52. Women's Suffrage in School Elections (1891)

Background: The 1818 Illinois Constitution gave voting rights only to "white, male inhabitants above the age of twenty-one." Voting rights for men were expanded in both the 1848 Constitution (where more offices were made elective) and 1870 (where African-American males were granted the right to vote). In the years following the Civil War, Illinois women's suffrage began to gain some movement thanks to activists including Kate Newell Doggett, Mary Livermore, Myra Colby Bradwell and Frances Willard. However, attempts to have the 1870 Illinois Constitution include women's suffrage failed.

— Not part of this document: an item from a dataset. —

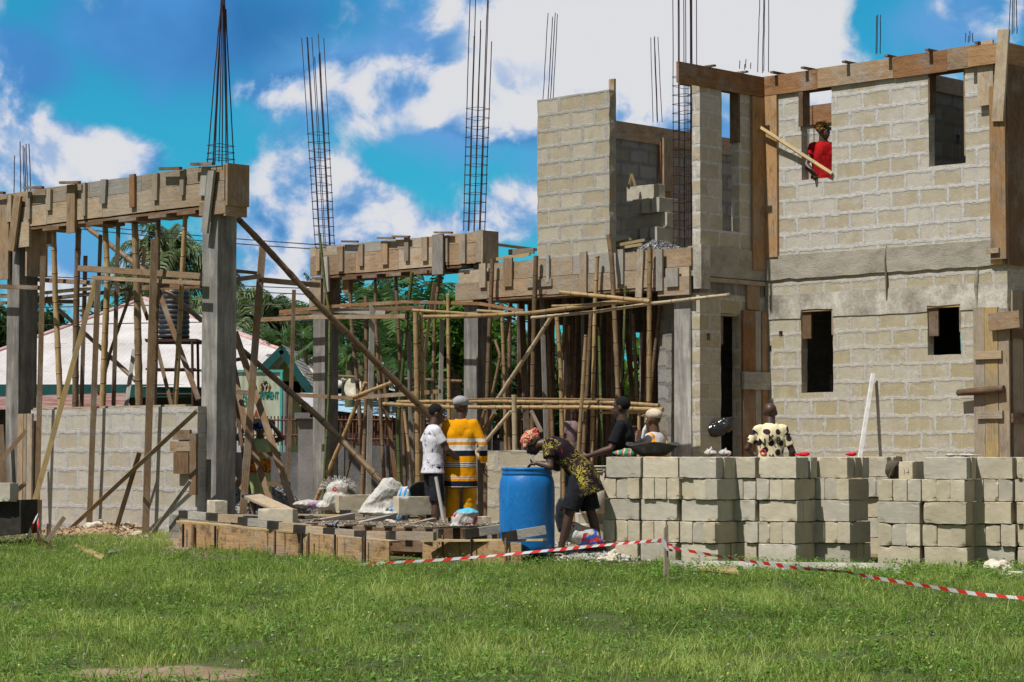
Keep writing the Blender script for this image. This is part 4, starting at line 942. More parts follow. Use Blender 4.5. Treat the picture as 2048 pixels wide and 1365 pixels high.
for i, (px, Yv, sz, sc, mt, lb, dz) in enumerate((
    (193, 29.7, .15, (1.2, .8, .8), PALE, 'large whitish rock at the foot of the low block wall', .08), (255, 29.6, .11, (1, .8, .9), PALE, 'whitish rock right of the large one by the low wall', .07),
    (278, 29.3, .06, (1.4, .8, .6), PALE, 'small flat pale stone before the widest plank post', .03), (115, 29.6, .09, (1.3, .9, .5), GREYR, 'grey rubble lump beside the short stake at left', .04),
    (342, 29.2, .09, (1.2, .9, .7), GREYR, 'grey lump at the right end of the low wall', .05), (1226, 25.0, .075, (1, .8, .7), PALE, 'pale stone standing before the first block stack', .06),
    (1215, 24.7, .10, (1.2, .8, .45), PALE, 'flat pale stone under the standing one by the stacks', .03), (1992, 22.6, .17, (1.15, .7, .5), PALE, 'big white boulder at the lower right by the last stacks', .07),
    (2028, 21.9, .14, (1.5, .8, .28), PALE, 'flat white slab of rubble at the right edge', .03), (1420, 23.4, .07, (1.7, .8, .35), PALE, 'small pale stone in the grass before the stacks', .03),
    (62, 29.0, .05, (1.2, .8, .6), PALE, 'small pale pebble at the tape stake far left', .03), (1160, 24.8, .08, (1.3, .9, .6), GREYR, 'grey stone by the stooping woman', .03))):
    p = atY(px, Yv, dz); rock('rubble_stone', p, sz, sc, i+1, mt, lb, group=None)
def pile(name, c, rx, ry, h, n, mat, label, cat, smin=.015, smax=.035, seed=1):
    r = random.Random(seed); m = MB()
    k = 20; vs = [(0, 0, h*.9)]; 
    for ring in range(1, 6):
        for q in range(k):
            a = 2*math.pi*q/k; f = ring/5; z = h*.9*(1-f**1.3)+.02*noise.noise(Vector((a, f*3, seed))); vs.append((rx*f*math.cos(a), ry*f*math.sin(a), z if ring < 5 else -.05))
    fs = [(0, 1+q, 1+(q+1) % k) for q in range(k)]+[(1+(g-1)*k+q, 1+g*k+q, 1+g*k+(q+1) % k, 1+(g-1)*k+(q+1) % k) for g in range(1, 5) for q in range(k)]
    m.add(vs, fs, [[(0, 0)]*len(f) for f in fs], True)
    for _ in range(n):
        a = r.random()*6.283; f = math.sqrt(r.random())*1.05; z = h*.9*(1-min(1, f)**1.3)
        c0 = Vector((rx*f*math.cos(a), ry*f*math.sin(a), max(0, z)+r.uniform(-.2, .6)*smin)); s = r.uniform(smin, smax)
        q = [c0+Vector((r.uniform(-1, 1), r.uniform(-1, 1), r.uniform(-.7, .7))).normalized()*s for _ in range(5)]
        fs = [(0, 1, 2), (0, 2, 3), (0, 3, 1), (4, 2, 1), (4, 3, 2), (4, 1, 3)]
        m.add(q, fs, [[(0, 0)]*3]*6)
    o = m.build(name, mat, None, c); return tag(o, label, cat, None, 'stuff')
GRAV = M_noise('granite_chips', [(.25, (.05, .05, .052)), (.5, (.22, .22, .225)), (.75, (.5, .5, .5))], 25, bd=.004, rnd=0, detail=4)
DIRTP = M_noise('earth_heap', [(.3, (.24, .15, .085)), (.6, (.40, .28, .18)), (.8, (.5, .4, .3))], 6, bd=.02, rnd=0)
pile('gravel_heap', atY(520, 32.5), 1.1, 1.0, .75, 5000, GRAV, 'heap of grey gravel behind the timber ladder', 'gravel')
pile('gravel_heap', F3.loc(F3.s(1300, 1.0), 1.0, 4.16), .75, .5, .32, 2200, GRAV, 'small heap of grey gravel on the porch slab', 'gravel', seed=2)
pile('gravel_patch', atY(985, 27.6), .9, .7, .12, 1800, M_noise('pale_chips', [(.3, (.2, .19, .17)), (.7, (.62, .6, .56))], 25, bd=.004, rnd=0, detail=4), 'pale chippings spread behind the blue drum', 'gravel', seed=3)
pile('gravel_patch', atY(1185, 25.6), .7, .8, .10, 1300, bpy.data.materials['pale_chips'], 'pale chippings right of the stooping woman', 'gravel', seed=4)
pile('soil_mound', atY(225, 29.7), 1.2, .5, .16, 900, DIRTP, 'low mound of orange earth along the low block wall', 'earth', .02, .04, seed=5)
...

The Document: State Senator Thomas MacMillan of Cook County sponsored Senate Bill 160, "An Act to Entitle Women to Vote at any Election Held for the Purpose of Choosing any Officer under the General or Special School Laws of this State." In essence, the bill granted women the right to vote in school elections. Senate Bill 160 passed the Senate by a 29-4 vote. It faced a harder time in the House, passing on the last day of session with an 83-42 vote. Governor Joseph Fifer signed the bill into law on June 19, 1891. This law was the first in Illinois that allowed women to vote in an election. Because this legislation limited which elections women could vote in, it meant that women had to use separate ballots than men when voting. The courts later ruled that the legislation included elections for trustee to the University of Illinois. In 1894, Chicagoan Lucy Flower became the first woman in Illinois to be elected to statewide office when she was elected to the university's board. In 1913, Illinois became the first state east of the Mississippi River to grant women the right to vote in presidential elections. In 1919, Illinois became the first state to ratify the 19th Amendment to the U. S. Constitution, which gave women the right to vote in all elections.

Note: In 1924, Governor Fifer's daughter, Florence Fifer Bohrer, became the first woman elected to the Illinois Senate. This public act is available at the Illinois State Archives as part of Secretary of State Record Series 103.030, "Enrolled Acts of the General Assembly."